## WHAT YOU HAVE TO DO
Copy every line of the listing exactly.

——————————

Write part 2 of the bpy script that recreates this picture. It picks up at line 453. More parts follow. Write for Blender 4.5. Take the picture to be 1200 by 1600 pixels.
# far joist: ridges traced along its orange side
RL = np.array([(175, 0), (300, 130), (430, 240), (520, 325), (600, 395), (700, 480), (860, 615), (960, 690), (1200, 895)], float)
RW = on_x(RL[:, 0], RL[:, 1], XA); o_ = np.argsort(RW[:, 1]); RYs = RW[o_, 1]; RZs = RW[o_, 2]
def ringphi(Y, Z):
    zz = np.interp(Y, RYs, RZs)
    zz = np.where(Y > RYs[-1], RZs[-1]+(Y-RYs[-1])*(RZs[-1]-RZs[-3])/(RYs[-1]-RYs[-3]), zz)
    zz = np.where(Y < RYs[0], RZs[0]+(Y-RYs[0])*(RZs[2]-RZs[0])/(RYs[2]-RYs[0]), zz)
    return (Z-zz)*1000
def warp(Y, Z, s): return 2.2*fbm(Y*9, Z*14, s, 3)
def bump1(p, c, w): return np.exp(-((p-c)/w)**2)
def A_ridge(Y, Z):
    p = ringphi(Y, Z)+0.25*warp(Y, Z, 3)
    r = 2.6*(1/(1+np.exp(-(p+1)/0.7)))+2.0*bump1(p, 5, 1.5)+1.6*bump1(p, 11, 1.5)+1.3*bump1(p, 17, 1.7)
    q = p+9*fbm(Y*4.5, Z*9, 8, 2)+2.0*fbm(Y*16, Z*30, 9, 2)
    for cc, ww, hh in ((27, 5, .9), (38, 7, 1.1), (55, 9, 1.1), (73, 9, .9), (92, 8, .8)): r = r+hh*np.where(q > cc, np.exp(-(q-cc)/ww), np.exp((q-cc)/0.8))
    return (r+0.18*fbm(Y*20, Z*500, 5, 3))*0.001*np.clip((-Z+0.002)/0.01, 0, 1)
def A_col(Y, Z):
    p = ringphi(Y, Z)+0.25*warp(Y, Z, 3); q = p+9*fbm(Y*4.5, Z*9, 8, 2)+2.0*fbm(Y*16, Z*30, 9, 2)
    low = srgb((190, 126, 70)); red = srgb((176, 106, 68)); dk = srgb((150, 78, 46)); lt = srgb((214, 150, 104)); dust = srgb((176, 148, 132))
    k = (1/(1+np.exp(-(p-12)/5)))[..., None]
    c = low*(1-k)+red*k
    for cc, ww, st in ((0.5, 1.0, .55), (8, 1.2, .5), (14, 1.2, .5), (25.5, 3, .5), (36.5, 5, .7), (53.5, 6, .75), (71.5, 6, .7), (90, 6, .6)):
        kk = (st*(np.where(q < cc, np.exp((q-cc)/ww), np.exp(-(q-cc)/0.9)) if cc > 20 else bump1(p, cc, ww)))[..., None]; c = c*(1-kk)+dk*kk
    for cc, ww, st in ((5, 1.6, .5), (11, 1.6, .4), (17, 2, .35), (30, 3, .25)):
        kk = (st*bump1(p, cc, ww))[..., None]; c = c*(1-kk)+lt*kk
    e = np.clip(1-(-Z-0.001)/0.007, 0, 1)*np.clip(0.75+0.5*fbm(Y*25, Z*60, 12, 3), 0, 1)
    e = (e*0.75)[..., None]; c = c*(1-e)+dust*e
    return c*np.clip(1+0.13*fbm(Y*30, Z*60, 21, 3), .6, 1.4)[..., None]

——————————

## FINAL RESULT
Write part 2 of the bpy script that recreates this picture. It picks up at line 453. More parts follow. Write for Blender 4.5. Take the picture to be 1200 by 1600 pixels.
# far joist: ridges traced along its orange side
RL = np.array([(175, 0), (300, 130), (430, 240), (520, 325), (600, 395), (700, 480), (860, 615), (960, 690), (1200, 895)], float)
RW = on_x(RL[:, 0], RL[:, 1], XA); o_ = np.argsort(RW[:, 1]); RYs = RW[o_, 1]; RZs = RW[o_, 2]
def ringphi(Y, Z):
    zz = np.interp(Y, RYs, RZs)
    zz = np.where(Y > RYs[-1], RZs[-1]+(Y-RYs[-1])*(RZs[-1]-RZs[-3])/(RYs[-1]-RYs[-3]), zz)
    zz = np.where(Y < RYs[0], RZs[0]+(Y-RYs[0])*(RZs[2]-RZs[0])/(RYs[2]-RYs[0]), zz)
    return (Z-zz)*1000
def warp(Y, Z, s): return 2.2*fbm(Y*9, Z*14, s, 3)
def bump1(p, c, w): return np.exp(-((p-c)/w)**2)
def A_ridge(Y, Z):
    p = ringphi(Y, Z)+0.25*warp(Y, Z, 3)
    r = 2.6*(1/(1+np.exp(-(p+1)/0.7)))+2.0*bump1(p, 5, 1.5)+1.6*bump1(p, 11, 1.5)+1.3*bump1(p, 17, 1.7)
    q = p+9*fbm(Y*4.5, Z*9, 8, 2)+2.0*fbm(Y*16, Z*30, 9, 2)
    for cc, ww, hh in ((27, 5, .9), (38, 7, 1.1), (55, 9, 1.1), (73, 9, .9), (92, 8, .8)): r = r+hh*np.where(q > cc, np.exp(-(q-cc)/ww), np.exp((q-cc)/0.8))
    return (r+0.18*fbm(Y*20, Z*500, 5, 3))*0.001*np.clip((-Z+0.002)/0.01, 0, 1)
def A_col(Y, Z):
    p = ringphi(Y, Z)+0.25*warp(Y, Z, 3); q = p+9*fbm(Y*4.5, Z*9, 8, 2)+2.0*fbm(Y*16, Z*30, 9, 2)
    low = srgb((190, 126, 70)); red = srgb((176, 106, 68)); dk = srgb((150, 78, 46)); lt = srgb((214, 150, 104)); dust = srgb((176, 148, 132))
    k = (1/(1+np.exp(-(p-12)/5)))[..., None]
    c = low*(1-k)+red*k
    for cc, ww, st in ((0.5, 1.0, .55), (8, 1.2, .5), (14, 1.2, .5), (25.5, 3, .5), (36.5, 5, .7), (53.5, 6, .75), (71.5, 6, .7), (90, 6, .6)):
        kk = (st*(np.where(q < cc, np.exp((q-cc)/ww), np.exp(-(q-cc)/0.9)) if cc > 20 else bump1(p, cc, ww)))[..., None]; c = c*(1-kk)+dk*kk
    for cc, ww, st in ((5, 1.6, .5), (11, 1.6, .4), (17, 2, .35), (30, 3, .25)):
        kk = (st*bump1(p, cc, ww))[..., None]; c = c*(1-kk)+lt*kk
    e = np.clip(1-(-Z-0.001)/0.007, 0, 1)*np.clip(0.75+0.5*fbm(Y*25, Z*60, 12, 3), 0, 1)
    e = (e*0.75)[..., None]; c = c*(1-e)+dust*e
    return c*np.clip(1+0.13*fbm(Y*30, Z*60, 21, 3), .6, 1.4)[..., None]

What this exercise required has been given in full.